Да пожалуй, и соседним республикам по-настоящему не отделиться от России, пока она сама внутри себя не разделится. Можно ли Эстонии общаться с балтийско-черноморско-тихоокеанской Россией, в нынешнем ее объеме? Это все равно как общаться с Гулливером, обегая каблук его башмака. А вот с Псковской или Питерской Русью вполне могло бы получиться у Эстонии душевное вникание и сближение взаимных запросов.
Всем этим Россиям еще предстоит расти и расти, чтобы образовать самостоятельные государства. России, как огромному целому, трудно войти в Европейский Союз, а вот Смоленщине, Новгородщине, Владимирщине, Ярославщине, Московщине, Питерщине — может быть, и удастся, сообразуясь с меркой среднеевропейских государств. Или образовать свой, свободно-неслиянный Российский Союз, дружественный Европейскому и взаимодействующий с ним не только как целое, но и своими самостоятельными территориями: Псковщина и Новгородщина — с Прибалтикой, Питерщина — со Скандинавией, Московщина — с Германией, и т. д. Российский Союз, предлагаемый А. Солженицыным, состоял бы из трех славянских государств — России, Украины, Белоруссии — и сохранял бы свою внешнюю огромность и внутреннюю несоразмерность: одна часть гораздо больше двух других вместе взятых. Я же говорю о множественности Россий внутри одной только Российской Федерации, и все эти России были бы соразмерны, как государства, и друг другу, и Украине, Белоруссии и другим европейским странам.
Что же касается ослабления, то слабее ли Италия оттого, что она не Индия? Слабее ли Япония оттого, что она не Якутия? Быть собой, развиваться в меру своего размера, — это и есть сила. Слабое государство — то, которое больше себя на величину внешних завоеваний. Собственной чрезмерной силой оно себя и разваливает, наросшим жиром и мясом опустошает свое сердце — и тоскует от новых и новых приобретений, в которых теряет себя.

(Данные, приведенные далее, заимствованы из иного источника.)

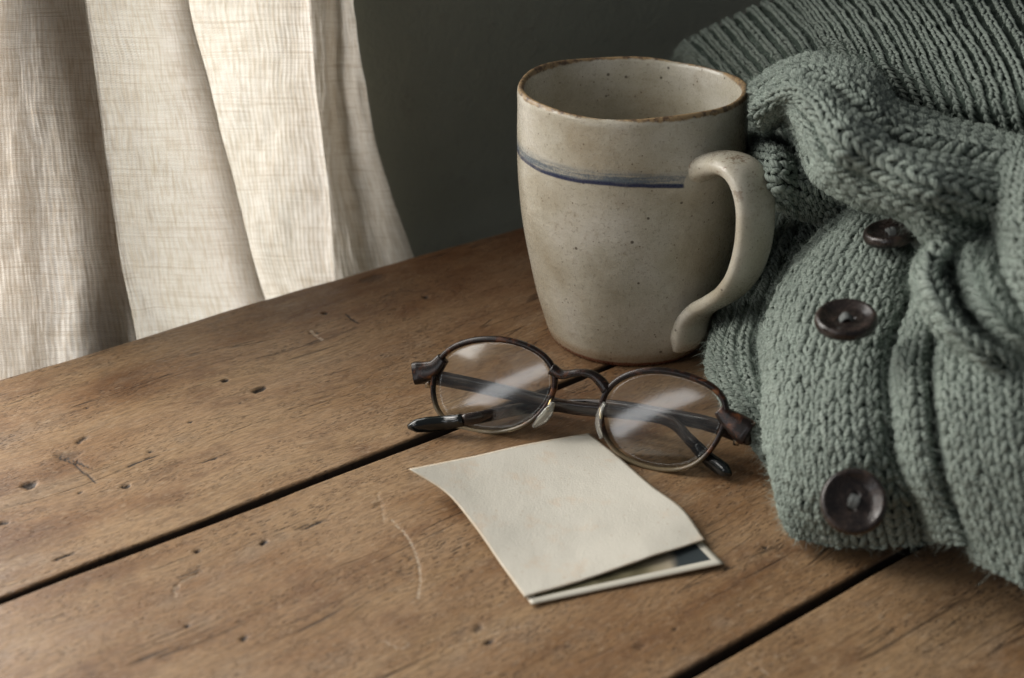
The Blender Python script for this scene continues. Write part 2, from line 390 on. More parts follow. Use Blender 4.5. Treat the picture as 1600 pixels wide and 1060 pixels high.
def print_material():
    m = N('faded_print'); uv = m.n('TexCoord').outputs['UV']; sp = m.n('SeparateXYZ', {0: uv}); U, V_ = sp.outputs[0], sp.outputs[1]
    n1 = m.noise(m.mapping(uv, sc=(2.2, 5, 1)), 1., 3, .5, .8)
    c = m.mix(m.step(n1, .35, .65), (.085, .076, .042), (.24, .21, .13))
    c = m.mix(m.step(m.math('ADD', U, m.math('MULTIPLY', n1, .35)), .78, 1.0), c, (.36, .31, .23))
    c = m.mix(m.step(m.math('ADD', U, m.math('MULTIPLY', n1, .15)), .84, .90), c, (.035, .045, .050))
    e = m.math('MINIMUM', m.math('MINIMUM', U, m.math('SUBTRACT', 1., U)), m.math('MINIMUM', V_, m.math('SUBTRACT', 1., V_)))
    bd = m.step(e, .040, .045, 1, 0)
    pc = m.mix(m.noise(uv, 6., 4, .6), (.52, .49, .41), (.62, .60, .53))
    pc = m.mix(m.step(e, 0, .014, .6, 0), pc, (.40, .29, .17))
    c = m.mix(bd, c, pc)
    m.bsdf(Base_Color=c, Roughness=.35, Specular_IOR_Level=.4); return m.m
M_print = print_material()
M_cardedge = plain('card_edge', (.45, .37, .26), .8, .1, (400., (.30, .22, .13)))
def linen_material():
    m = N('gauzy_linen'); uv = m.n('TexCoord').outputs['UV']
    # UV in thread counts: one unit = 1 mm
    wob = m.n('TexNoise', {'Vector': uv, 'Scale': .02, 'Detail': 1.5}).outputs[1]
    w2 = m.n('VectorMath', {0: wob, 1: (.5, .5, .5)}, operation='SUBTRACT').outputs[0]
    w2 = m.n('VectorMath', {0: w2, 1: (3, 7, 0)}, operation='MULTIPLY').outputs[0]
    u2 = m.n('VectorMath', {0: uv, 1: w2}, operation='ADD').outputs[0]
    sp = m.n('SeparateXYZ', {0: u2}); U, V_ = sp.outputs[0], sp.outputs[1]
    k = 2*math.pi/1.85
    tu = m.math('SINE', m.math('MULTIPLY', U, k)); tv = m.math('SINE', m.math('MULTIPLY', V_, k))
    slu = m.noise(m.mapping(u2, sc=(1.3, .030, 1)), 1., 2, .5)   # vertical slubs
    slv = m.noise(m.mapping(u2, sc=(.022, 1.1, 1)), 1., 2, .5)   # horizontal slubs
    cu = m.math('ADD', m.math('MULTIPLY', tu, .5), .5); cv = m.math('ADD', m.math('MULTIPLY', tv, .5), .5)
    cover = m.math('MAXIMUM', cu, cv)
    weave = m.math('MULTIPLY', cu, cv)
    thin = m.step(cover, .12, .42, 1, 0)
    A = m.step(slv, .60, .68); B = m.step(slu, .62, .70)
    C_ = m.step(m.noise(m.mapping(u2, loc=(5, 50, 0), sc=(.012, .28, 1)), 1., 2, .5), .62, .70)
    lines = m.math('MAXIMUM', m.math('MAXIMUM', A, m.math('MULTIPLY', B, .8)), m.math('MULTIPLY', C_, .7))
    cloud = m.noise(m.mapping(uv, sc=(.035, .016, 1)), 1., 3)
    c = m.mix(cloud, (.78, .73, .65), (.87, .85, .81))
    ta = m.noise(m.mapping(u2, loc=(3, 9, 0), sc=(.75, .05, 1)), 1., 2, .6); tb = m.noise(m.mapping(u2, loc=(9, 3, 0), sc=(.05, .75, 1)), 1., 2, .6)
    c = m.mix(m.step(ta, .42, .66, 0, .40), c, (.50, .40, .28)); c = m.mix(m.step(tb, .42, .66, 0, .35), c, (.52, .44, .34))
    c = m.mix(m.math('MULTIPLY', lines, .40), c, (.40, .30, .20))
    c = m.mix(m.math('MULTIPLY', weave, .22), c, (.52, .42, .30))
    h = m.math('ADD', m.math('ADD', tu, tv), m.math('MULTIPLY', lines, 1.5))
    nb = m.bump(h, .3, .0003)
    df = m.n('BsdfDiffuse', {'Color': c, 'Normal': nb}); tl = m.n('BsdfTranslucent', {'Color': c, 'Normal': nb})
    ms = m.n('MixShader', {0: .62, 1: df.outputs[0], 2: tl.outputs[0]})
    tp = m.n('BsdfTransparent', {'Color': (1, 1, 1)})
    f = m.math('MULTIPLY', thin, .30)
    mx = m.n('MixShader', {0: f, 1: ms.outputs[0], 2: tp.outputs[0]}); m.t.links.new(mx.outputs[0], m.out.inputs[0])
    return m.m
M_linen = linen_material()
def wall_material():
    m = N('dark_green_plaster'); co = m.n('TexCoord').outputs['Object']
    n1 = m.noise(co, 5., 4, .6); n2 = m.noise(co, 60., 4, .65)
    c = m.mix(m.step(n1, .3, .7), (.33, .35, .285), (.38, .395, .32))
    c = m.mix(m.step(n2, .55, .8, 0, .35), c, (.23, .21, .165))
    m.bsdf(Base_Color=c, Roughness=.8, Specular_IOR_Level=.2, Normal=m.bump(m.math('ADD', n2, m.noise(co, 350., 2)), .6, .0012)); return m.m
M_wall = wall_material()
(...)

Так что нынешний спор демократической России с ее же выстраданной национальной памятью вполне разрешим в глубинах российской истории. Чем дальше к истокам России, тем ближе к почве самый либеральный ее идеал. И пусть в наболевшем теперь вопросе о почве решительно побеждает правда почвенничества. Только надо решить, на какую же, собственно, почву России вернуться. На почву Орды или почву Руси? А если Руси, то какой из многих, до-ордынских? Или почва будущей России — это и есть многопочвенность Руси изначальной?